Steelcase research shows that more than 75 percent of time spent collaborating is in groups of two to six. “[Marriott] realized they supported big events and conferences, but when it got down to collaborative work, they didn’t have a solution,” Greiner says.

To explore filling that need, earlier this year the chain invited Steelcase to its annual Marriott Hotels & Resorts Global General Managers Conference in Los Angeles, to showcase several prototypes for pop-up workspaces that convert prefunction or ballroom space for small group work. The displays arranged existing Steelcase furniture and technology in groupings conducive to working in teams of two up to about 12.

“What we were showing these GMs was radical—they don’t have this in their hotels,” Greiner says. And they won’t have it anytime soon, he admits. “There are things we have to co-develop to make this viable to a hotel.

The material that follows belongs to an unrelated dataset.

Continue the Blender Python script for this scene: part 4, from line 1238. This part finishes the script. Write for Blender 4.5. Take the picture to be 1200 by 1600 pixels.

A hotel is constantly in a state of change.” Greiner says the partnership is likely to produce some proprietary Marriott/Steelcase mobile solutions for small group work.

While the products are still in the planning stages, Roe says Marriott is hoping to move quickly. “We [wanted] a very early read on how relevant the ideas are and also how likely [GMs] are to implement them in their hotels. So we’re experimenting a little more with innovation and getting ideas to market faster,” she explains.

Marriott has already partnered with Steelcase to incorporate one innovation at its Redmond, Wash., property. The chain is converting three small meeting rooms to Workspring, a full-service work experience for collaborative teams modeled on an offsite meeting center Steelcase opened in 2008. The stylish tech-equipped spaces, purpose-built for small meetings, will be a very different experience from the typical hotel meeting space, Roe says.

“It will be sold differently, and we expect it to attract a different customer,” she explains. “Today in a hotel, if you want a space for you and two others to meet, you have to go through the same process as for a meeting for 30 people. We want to make this space as easy to purchase as possible.”